Over the course of the INTEGRATE project, we have performed work on a range of national asylum and integration policies. We have published several peer-reviewed papers in leading peer-reviewed journals and obtained results on a range of asylum and integration policies in Europe.
In a first paper published in PNAS, we show that recently arrived refugees in Switzerland were more likely to be employed if they lived close to a larger group of people who share their nationality, ethnicity or language. The publication was covered by several news outlets in Switzerland, the US and in Sweden as well as cited in a World Bank report (Schuettler, Kirsten; Caron, Laura. 2020. Jobs Interventions for Refugees and Internally Displaced Persons. Jobs Working Paper; No. 47. World Bank, Washington, DC).
Also in Switzerland, we studied welfare benefit payments and tested whether high welfare benefit municipalities serve as “welfare magnets”. We find very limited evidence that this is the case.
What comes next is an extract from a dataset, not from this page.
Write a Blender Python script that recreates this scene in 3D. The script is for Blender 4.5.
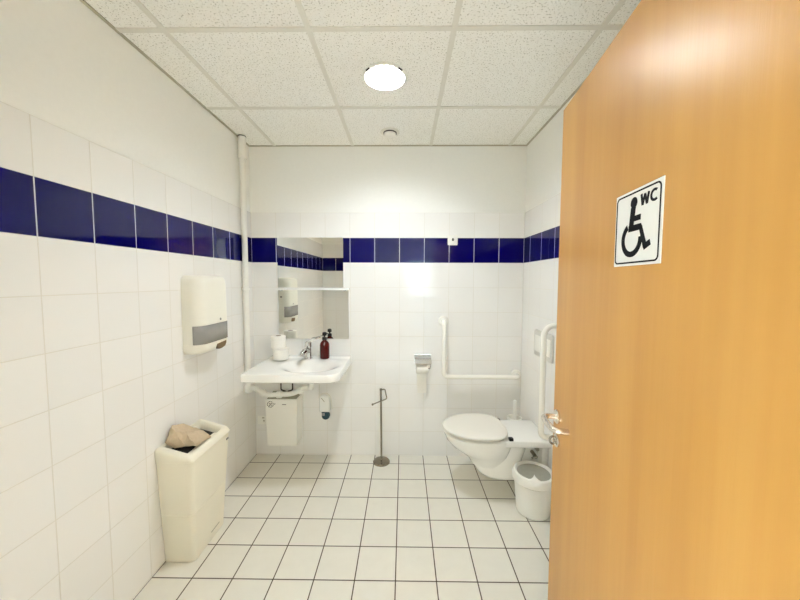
import bpy, bmesh, math, random
from mathutils import Vector, Matrix

S = bpy.context.scene
for o in list(bpy.data.objects):
    bpy.data.objects.remove(o)
COL = S.collection
PI = math.pi

# ------------------------------------------------------------------ measures
XL, XR, YB, YF = -1.2354, 0.9646, 2.5986, 0.313      # tiled faces of the room
ZC, T = 2.5335, 0.2
JX, JY, JZ = -1.0354, 2.4739, 0.0072                 # tile joint phases
TILE_TOP = JZ + 10 * T
CAM = Vector((0, 0, 1.4621))

# ------------------------------------------------------------------ camera
cd = bpy.data.cameras.new('camera')
cd.sensor_width = 36.0
cd.lens = 36.0 * 319.56 / 800.0
cd.clip_start = 0.02
cam = bpy.data.objects.new('camera', cd)
COL.objects.link(cam)
cam.matrix_world = (Matrix.Translation(CAM) @ Matrix.Rotation(0.01159, 4, 'Z')
                    @ Matrix.Rotation(PI / 2 - 0.06008, 4, 'X') @ Matrix.Rotation(0.00286, 4, 'Z'))
S.camera = cam

# ------------------------------------------------------------------ world, large lights, exposure
W = bpy.data.worlds.new('world')
S.world = W
W.use_nodes = True
bg = W.node_tree.nodes['Background']
bg.inputs[0].default_value = (0.60, 0.85, 1.0, 1)
bg.inputs[1].default_value = 8.5

WIN = (0.06, 0.74, 0.12, 2.02, -2.9)                  # corridor window x0 x1 z0 z1 y
pl = bpy.data.lights.new('daylight_portal', 'AREA')
pl.shape = 'RECTANGLE'
pl.size, pl.size_y = WIN[1] - WIN[0], WIN[3] - WIN[2]
pl.cycles.is_portal = True
po = bpy.data.objects.new('daylight_portal', pl)
COL.objects.link(po)
po.location = ((WIN[0] + WIN[1]) / 2, WIN[4] - 0.11, (WIN[2] + WIN[3]) / 2)
po.rotation_euler = (PI / 2, 0, 0)

LAMP_W = 21.5          # recessed lamp over the room
HALL_FILL_W = 110.0          # added fill light in the corridor, out of view
LAMP_COL = (0.83, 0.90, 0.98)

S.view_settings.view_transform = 'Standard'
S.view_settings.look = 'None'
S.view_settings.gamma = 1.0
S.view_settings.exposure = 0.29
try:
    S.view_settings.use_curve_mapping = False
    S.cycles.max_bounces = 20
    S.cycles.diffuse_bounces = 18
    S.cycles.glossy_bounces = 6
    S.cycles.transmission_bounces = 8
    S.cycles.caustics_reflective = True
    S.cycles.caustics_refractive = False
    S.cycles.sample_clamp_indirect = 10.0
    S.cycles.use_denoising = True
except Exception:
    pass


# ------------------------------------------------------------------ materials
def lin(c):
    out = []
    for v in c[:3]:
        v = v / 255.0
        out.append(v / 12.92 if v <= 0.04045 else ((v + 0.055) / 1.055) ** 2.4)
    return (out[0], out[1], out[2], 1)


class NT:
    def __init__(s, name):
        s.m = bpy.data.materials.new(name)
        s.m.use_nodes = True
        s.t = s.m.node_tree
        s.b = s.t.nodes['Principled BSDF']

    def n(s, typ, **kw):
        nd = s.t.nodes.new(typ)
        for k, v in kw.items():
            setattr(nd, k, v)
        return nd

    def put(s, sock, val):
        if isinstance(val, bpy.types.NodeSocket):
            s.t.links.new(val, sock)
        else:
            sock.default_value = val

    def math(s, op, a, b=None, c=None, clamp=False):
        nd = s.n('ShaderNodeMath', operation=op, use_clamp=clamp)
        s.put(nd.inputs[0], a)
        if b is not None:
            s.put(nd.inputs[1], b)
        if c is not None:
            s.put(nd.inputs[2], c)
        return nd.outputs[0]

    def mix(s, f, a, b):
        nd = s.n('ShaderNodeMix', data_type='RGBA')
        s.put(nd.inputs[0], f)
        s.put(nd.inputs[6], a)
        s.put(nd.inputs[7], b)
        return nd.outputs[2]

    def ramp(s, v, a, b):
        nd = s.n('ShaderNodeMapRange', interpolation_type='SMOOTHSTEP')
        s.put(nd.inputs[0], v)
        nd.inputs[1].default_value = a
        nd.inputs[2].default_value = b
        return nd.outputs[0]

    def noise(s, vec, scale, detail=2.0, rough=0.5):
        nd = s.n('ShaderNodeTexNoise')
        if vec is not None:
            s.put(nd.inputs['Vector'], vec)
        nd.inputs['Scale'].default_value = scale
        nd.inputs['Detail'].default_value = detail
        nd.inputs['Roughness'].default_value = rough
        return nd.outputs[0]

    def pos(s):
        g = s.n('ShaderNodeNewGeometry')
        x = s.n('ShaderNodeSeparateXYZ')
        s.t.links.new(g.outputs['Position'], x.inputs[0])
        return g.outputs['Position'], x.outputs

    def bump(s, h, strength=1.0, dist=0.001):
        nd = s.n('ShaderNodeBump')
        nd.inputs['Strength'].default_value = strength
        nd.inputs['Distance'].default_value = dist
        s.put(nd.inputs['Height'], h)
        s.t.links.new(nd.outputs[0], s.b.inputs['Normal'])

    def scale_vec(s, vec, sc):
        nd = s.n('ShaderNodeVectorMath', operation='MULTIPLY')
        s.put(nd.inputs[0], vec)
        nd.inputs[1].default_value = sc
        return nd.outputs[0]


def plain(name, rgb, rough=0.5, metal=0.0, spec=0.5, var=0.03, nscale=30.0, bump=0.0, coat=0.0, trans=0.0, ior=1.5):
    k = NT(name)
    p, _ = k.pos()
    nz = k.noise(p, nscale, 3.0)
    c = lin(rgb)
    d = tuple(max(0, v * (1 - 2 * var)) for v in c[:3]) + (1,)
    k.put(k.b.inputs['Base Color'], k.mix(nz, d, c))
    k.b.inputs['Roughness'].default_value = rough
    k.b.inputs['Metallic'].default_value = metal
    k.b.inputs['Specular IOR Level'].default_value = spec
    k.b.inputs['Coat Weight'].default_value = coat
    k.b.inputs['Transmission Weight'].default_value = trans
    k.b.inputs['IOR'].default_value = ior
    if bump:
        k.bump(nz, bump, 0.002)
    return k.m


def emit(name, rgb, strength):
    k = NT(name)
    k.b.inputs['Base Color'].default_value = lin(rgb)
    k.b.inputs['Emission Color'].default_value = lin(rgb)
    k.b.inputs['Emission Strength'].default_value = strength
    return k.m


def tile_nodes(k, a, b, oa, ob, half, tilt):
    """joint mask, tile height and cell random for a square grid in coordinates a, b"""
    ua = k.math('DIVIDE', k.math('SUBTRACT', a, oa), T)
    ub = k.math('DIVIDE', k.math('SUBTRACT', b, ob), T)
    fa, fb = k.math('FRACT', ua), k.math('FRACT', ub)
    da = k.math('MULTIPLY', k.math('MINIMUM', fa, k.math('SUBTRACT', 1.0, fa)), T)
    db = k.math('MULTIPLY', k.math('MINIMUM', fb, k.math('SUBTRACT', 1.0, fb)), T)
    d = k.math('MINIMUM', da, db)
    tile = k.ramp(d, half * 0.7, half * 1.3)
    cell = k.n('ShaderNodeCombineXYZ')
    k.put(cell.inputs[0], k.math('FLOOR', ua))
    k.put(cell.inputs[1], k.math('FLOOR', ub))
    wn = k.n('ShaderNodeTexWhiteNoise')
    k.t.links.new(cell.outputs[0], wn.inputs['Vector'])
    sep = k.n('ShaderNodeSeparateColor')
    k.t.links.new(wn.outputs['Color'], sep.inputs[0])
    t1 = k.math('MULTIPLY', k.math('SUBTRACT', sep.outputs[0], 0.5), k.math('MULTIPLY', fa, tilt))
    t2 = k.math('MULTIPLY', k.math('SUBTRACT', sep.outputs[1], 0.5), k.math('MULTIPLY', fb, tilt))
    edge = k.ramp(d, half * 0.6, half * 2.2)
    h = k.math('ADD', edge, k.math('ADD', t1, t2))
    return tile, h, sep.outputs[2], da, db


def wall_tile(name, axis, off):
    k = NT(name)
    p, xyz = k.pos()
    tile, h, rnd, da, db = tile_nodes(k, xyz[axis], xyz[2], off, JZ, 0.0013, 1.0)
    z = xyz[2]
    blue = k.math('MULTIPLY', k.math('GREATER_THAN', z, JZ + 8 * T), k.math('LESS_THAN', z, JZ + 9 * T))
    wc = k.mix(rnd, lin((239, 237, 233)), lin((236, 234, 230)))
    bc = k.mix(rnd, lin((2, 1, 66)), lin((4, 2, 82)))
    col = k.mix(blue, wc, bc)
    # the joints of the blue course are wider and paler than those of the white field
    wide = k.math('MULTIPLY', blue, k.math('LESS_THAN', da, 0.0021))
    grout = k.mix(blue, lin((222, 217, 206)), lin((206, 206, 214)))
    jt = k.math('MAXIMUM', k.math('SUBTRACT', 1.0, tile), wide)
    k.put(k.b.inputs['Base Color'], k.mix(jt, col, grout))
    k.put(k.b.inputs['Roughness'], k.math('ADD', k.math('MULTIPLY', jt, 0.5), 0.045))
    k.b.inputs['Specular IOR Level'].default_value = 0.34
    wob = k.noise(p, 9.0, 1.0)
    k.bump(k.math('ADD', h, k.math('MULTIPLY', wob, 1.0)), 0.5, 0.0016)
    return k.m


def floor_tile():
    k = NT('floor_tiles_beige_grey')
    p, xyz = k.pos()
    tile, h, rnd, da, db = tile_nodes(k, xyz[0], xyz[1], JX, JY, 0.0028, 0.5)
    mott = k.noise(p, 14.0, 4.0, 0.6)
    c = k.mix(mott, lin((222, 218, 206)), lin((232, 229, 218)))
    c = k.mix(k.math('MULTIPLY', rnd, 0.35), c, lin((220, 216, 205)))
    dirt = k.noise(p, 3.0, 2.0)
    g = k.mix(dirt, lin((62, 50, 34)), lin((96, 82, 62)))
    k.put(k.b.inputs['Base Color'], k.mix(tile, g, c))
    k.put(k.b.inputs['Roughness'], k.math('SUBTRACT', 0.9, k.math('MULTIPLY', tile, 0.5)))
    fine = k.noise(p, 160.0, 2.0)
    k.bump(k.math('ADD', h, k.math('MULTIPLY', fine, 0.12)), 0.6, 0.0012)
    return k.m


def ceiling_board():
    k = NT('fissured_mineral_board')
    p, _ = k.pos()
    w = k.noise(p, 40.0, 1.0)
    n1 = k.noise(p, 135.0, 1.5, 0.6)
    m = k.ramp(n1, 0.40, 0.345)
    nd = k.n('ShaderNodeTexVoronoi', feature='F1')
    k.put(nd.inputs['Vector'], p)
    nd.inputs['Scale'].default_value = 170.0
    pin = k.ramp(nd.outputs['Distance'], 0.17, 0.10)
    m = k.math('MAXIMUM', m, k.math('MULTIPLY', pin, 0.8))
    base = k.mix(w, lin((243, 241, 233)), lin((249, 248, 243)))
    k.put(k.b.inputs['Base Color'], k.mix(k.math('MULTIPLY', m, 0.62), base, lin((140, 132, 110))))
    k.b.inputs['Roughness'].default_value = 0.9
    k.b.inputs['Specular IOR Level'].default_value = 0.2
    k.bump(k.math('SUBTRACT', k.math('MULTIPLY', w, 0.3), m), 0.6, 0.002)
    return k.m


def beech():
    k = NT('beech_veneer')
    tc = k.n('ShaderNodeTexCoord')
    v = tc.outputs['Object']
    broad = k.noise(k.scale_vec(v, (7.0, 11.0, 0.7)), 1.0, 3.5, 0.6)
    fine = k.noise(k.scale_vec(v, (60.0, 150.0, 2.2)), 1.0, 4.0, 0.65)
    fleck = k.noise(k.scale_vec(v, (200.0, 380.0, 26.0)), 1.0, 2.0)
    c = k.mix(broad, lin((171, 120, 56)), lin((204, 158, 87)))
    c = k.mix(k.math('MULTIPLY', k.ramp(fine, 0.42, 0.72), 0.16), c, lin((194, 138, 74)))
    c = k.mix(k.math('MULTIPLY', k.ramp(fleck, 0.62, 0.72), 0.07), c, lin((172, 118, 62)))
    k.put(k.b.inputs['Base Color'], c)
    k.put(k.b.inputs['Roughness'], k.math('ADD', 0.27, k.math('MULTIPLY', fine, 0.1)))
    k.b.inputs['Specular IOR Level'].default_value = 0.32
    k.bump(fine, 0.16, 0.0012)
    return k.m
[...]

The findings were published in the American Journal of Political Science and were presented at academic conferences, in a podcast, and via a press release.
We have further looked into the effects of labour market restrictions and find that restricting refugees' employment opportunities reduces their labor market integration and earnings in the long run. The findings were covered in Swiss news outlets and will be shared further once the paper, which is currently under review, is published.
In France, we have studied the effects of integration contracts and find the integration contract facilitated employment in the short term without backlash but did not translate into long-lasting integration gains. The paper is forthcoming in the American Journal of Political Science. The publication will be accompanied by various dissemination efforts, incl. a press release, and are shared with the Office Français de Protection des Réfugiés et Apatrides (OFPRA), the French government office responsible for processing asylum applications.
In Germany, we have examined the impact of two publicly funded language programs in response to the large increase in the number of asylum seekers in 2015: a rapidly developed, ad hoc program that offered basic language training to over 230,000 newly arrived refugees and a smaller, preexisting program that offered refugees comprehensive language training. We find that the more comprehensive, preexisting program increased refugee employment but document no discernable benefits for the ad hoc program. This paper is currently under review.
In another project conducted in Germany, prompted by the crisis in Ukraine, we have investigated whether private hosting of Ukrainian refugees improved their integration outcomes. We find that private accommodation, in comparison to public asylum centers, improves refugees’ social, psychological and navigational integration outcomes. As soon as the two papers are published, we will disseminate the findings to policy makers in Germany and Europe as well as to media outlets internationally.
To understand how public sentiment about asylum seekers has changed through Europe’s two major recent waves of refugee migration, we have conducted a large-scale public opinion survey among approximately 15,000 vote-eligible citizens in 15 European countries. Our findings suggest that European support for asylum seekers remained remarkably stable across the Syrian (2015–16) and Ukrainian (2022) refugee protection crises. The paper was published in Nature and was picked up by several international news outlets.
Finally, we have been running a large-scale randomized control trial to evaluate the benefits of data-driven, algorithmic geographic placement to optimize employment outcomes. We have presented the results at various occasions, engaging stakeholders such as the State Secretariate for Migration in Switzerland and the World Bank. Additionally, the Dutch asylum administration (COA) has sought our expertise, requesting a series of backtests in order to gauge the potential of algorithmic matching within the Dutch context.